While all three readers are strong, with George’s work being the most layered and nuanced, the star of this show is Laiona Michelle as Sugar. Michelle serves as our guide through Sugar’s life history and fearlessly allows the audience to see how those experiences drive her answers. Under director David Saint, her performance is a masterclass in emotional vulnerability.

Recording benefits

As many clamor to return to in-person theater, this streamed production makes a strong argument for continuing prerecorded content. The piece was filmed in a bubble of artists at a producer’s private home, adding depth that would not be possible on a live stage absent an extremely large budget. Chief among these improvements is a working kitchen, where real dishes can be washed in real time, vegetables chopped, and counters cleaned.

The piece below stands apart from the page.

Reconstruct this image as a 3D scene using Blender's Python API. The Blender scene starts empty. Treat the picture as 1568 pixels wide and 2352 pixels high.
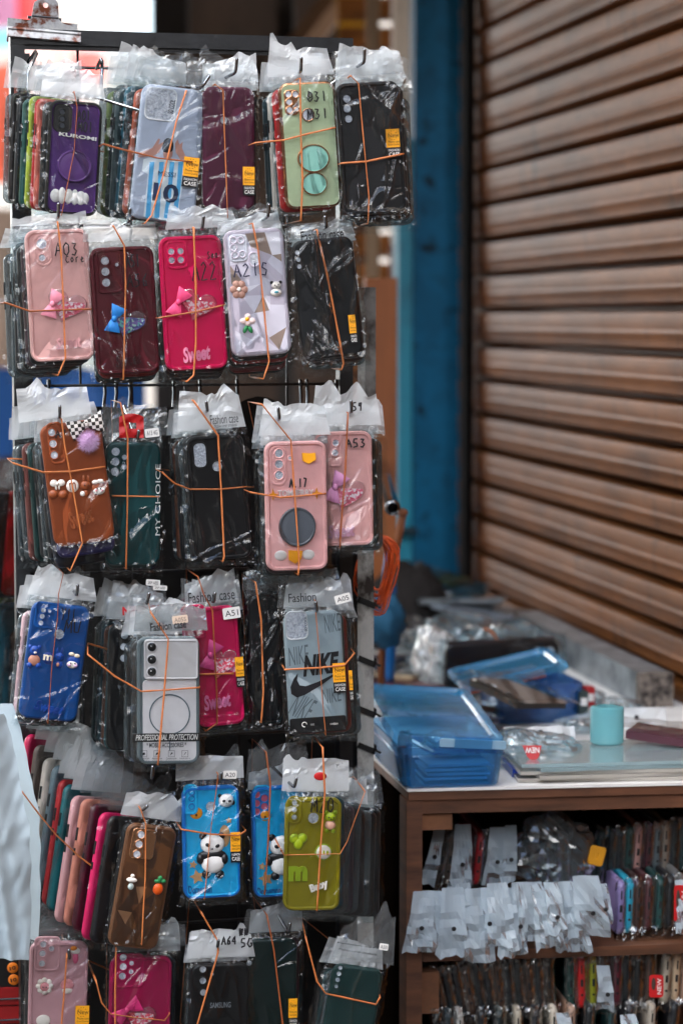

While such additions might seem small, they add enormously to the naturalistic feel of the work. The rooted reality of the set also finds purchase in one of the overarching questions of the piece: that of author and authority. Who is Sugar? What is her real name? What grants her the right to answer questions as candidly and nakedly as she does? While I understand that in her book, Strayed does reveal her identity, the choice to follow that path in the play is my biggest problem with the evening.

The tension of anonymity

Advice columnists answer questions. That’s the point of their work. And that creates a problem inherent in the structure of this play: every question posed, no matter how difficult it might be for Sugar, will eventually be answered. That makes the show feel like watching a baseball game where you know, no matter how difficult it might be, the batter will get a hit.

There is a tension in anonymity, and the relationship between the letter writers and Sugar assumes greater depth because of it. Over the course of the play, a friendly rapport with a hint of underlying aggression develops between Sugar and the advice-seekers, and it’s delightful. Revealing Cheryl Strayed as Sugar, and the meetings between her and the letter writers that inevitably follow from this revelation, suffuses the last 15 minutes in a Waltons-esque glow that is utterly incongruous with the rest of the play.

But overall, Tiny Beautiful Things is a lovely, powerful, moving evening of theater that is well worth your time. I encourage you to see it, but with a friend, so afterward you can decompress together from all that truth-telling.

Image description: A scene from Tiny Beautiful Things. Actor Laiona Michelle, a Black woman, smiles comfortably from a chair in the foreground of a large home kitchen. Three other actors stand, with varied expressions, around the kitchen island.

What, When, Where

Tiny Beautiful Things. By Nia Vardalos, adapted from the book Tiny Beautiful Things: Advice on Love and Life from Dear Sugar by Cheryl Strayed. Directed by David Saint. Streaming online through May 23, 2021. georgestreetplayhouse.org.